В-третьих, Бердяеву можно противопоставить факты, которые он в 30-е годы не знал и не мог знать; но тогда уже всю совокупность фактов, а не выборку для полемической цели.
Бердяев писал в 1930 г., когда Россия была единственной коммунистической страной. Потом их стало несколько. Виктор Живов убежден, что это опровергает Бердяева. "Он (Бердяев. – Г.П.) утверждает: "Бесспорно, в русской революции есть родовая черта всякой революции. Но есть также единичная, однажды совершившаяся, оригинальная революция, она порождена своеобразием русского исторического процесса и единственностью русской интеллигенции. Нигде больше такой революции не будет. Коммунизм на Западе есть другого рода явление". Как мы знаем теперь, после ряда марксистских революций в других странах, нежели Россия, с совсем иной национальной психологией и спецификой экономических отношений, этот тезис вряд ли выдерживает критику. Однако именно на нем основывает Бердяев свой анализ послереволюционного развития" (с. 220).
Если хорошенько разобраться, факты вовсе не опровергают Бердяева, а только уточняют. Марксистские революции победили не в первых попавшихся странах, а в совершенно определенном типе стран, который социология развития называет "незападным" (понимая под Западом англосаксонские, скандинавские страны, Голландию и – с известными оговорками – Францию). Коммунизм на Западе действительно "другое явление". Покоряясь целостности культуры, он постепенно эволюционировал к еврокоммунизму и наконец вернулся к социализму, из которого выделился под влиянием русского толчка.

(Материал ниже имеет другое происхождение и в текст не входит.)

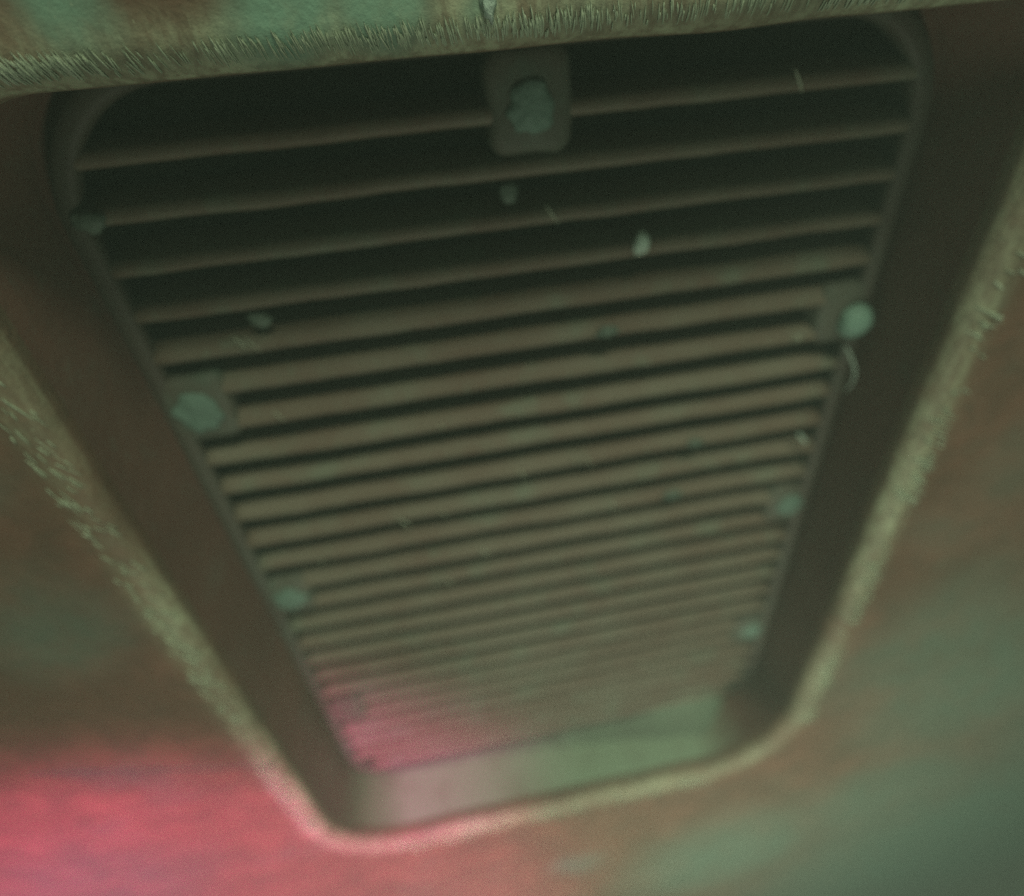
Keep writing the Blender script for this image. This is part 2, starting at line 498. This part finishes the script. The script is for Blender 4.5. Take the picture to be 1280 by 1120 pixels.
# near edge: fibres hang over the rim
fuzz(F, 3000, lambda: (random.uniform(-.98, .85), RIM[2] - random.uniform(.004, .040)), lambda u, v: (.42 - .40 * (u + .9) * .6, .95), .020, .0016)
F.build('rim_lint', 'pale green lint fuzz hanging over the near top edge of the recess', 'lint', M_FUZZ)
F = Fibres()
fuzz(F, 520, lambda: (RIM[0] - random.uniform(.008, .075), random.uniform(.15, 2.6)), lambda u, v: (.30, .95), .04, .0024)
F.build('rim_lint', 'pale green lint fuzz along the left edge of the recess', 'lint', M_FUZZ)
F = Fibres()
fuzz(F, 380, lambda: (RIM[1] + random.uniform(.032, .09), random.uniform(.45, 2.5)), lambda u, v: (.9, .45), .036, .0024)
F.build('rim_lint', 'pale green lint fuzz along the right edge of the recess', 'lint', M_FUZZ)
F = Fibres()
fuzz(F, 350, lambda: (random.uniform(-.8, .7), RIM[3] + random.uniform(.02, .10)), lambda u, v: (.55, .85), .06, .002)
F.build('rim_lint', 'pinkish lit lint fuzz along the far bottom edge of the recess', 'lint', M_FUZZ)
F = Fibres()
for _ in range(30):
    kk = random.randint(1, len(slats)); u = random.uniform(-.85, .85); v = kk * PITCH + random.uniform(-.02, .008)
    L = random.uniform(.015, .05)
    F.add([P(u + L * (t - .5) * .6, v + L * (t - .5), .003 + .004 * math.sin(3 * t)) for t in (0, .33, .66, 1)], random.uniform(.0015, .003))
F.build('slat_specks', 'tiny pale lint specks scattered over the grille slats', 'lint', M_FUZZ)

# ------------------------------------------------------------------ murky air
hz = NT('murky_air')
hz.t.nodes.remove(hz.b)
vol = hz.n('ShaderNodeVolumePrincipled')
vol.inputs['Color'].default_value = (0.70, 0.92, 0.80, 1)
vol.inputs['Density'].default_value = 0.55
out = [x for x in hz.t.nodes if x.type == 'OUTPUT_MATERIAL'][0]
hz.l(vol.outputs[0], out.inputs['Volume'])
bm = bmesh.new(); bmesh.ops.create_cube(bm, size=1.0)
me = bpy.data.meshes.new('haze'); bm.to_mesh(me); bm.free(); me.materials.append(hz.m)
hb = bpy.data.objects.new('haze', me); scene.collection.objects.link(hb)
hb.scale = (2.6, 2.8, 0.25); hb.location = (0, -0.14, 0.075)
hb['kind'] = 'stuff'; hb['label'] = 'thin murky air over the panel and grille'; hb['category'] = 'haze'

Но и на Востоке, в "слаборазвитых" странах, коммунизм не всюду мог пройти. В странах ислама помешал ислам. В Индии – отсутствие вкуса к утопии. Это очень интересный пример. С точки зрения социологии развития, Индия и Китай одинаково суть страны незападные и слаборазвитые. Но с точки зрения культуролога, они очень высоко развиты – каждая на свой лад. И вот, в Китае век за веком возникают утопии, а в Индии ничего подобного не было. Видимо, потому, что китайцы верили в возможность гармонии, установленной могущественной властью; в Индии же верили только в личную карму и воздаяние. Случайна ли победа коммунизма в Китае и слабость коммунистической идеи в Индии?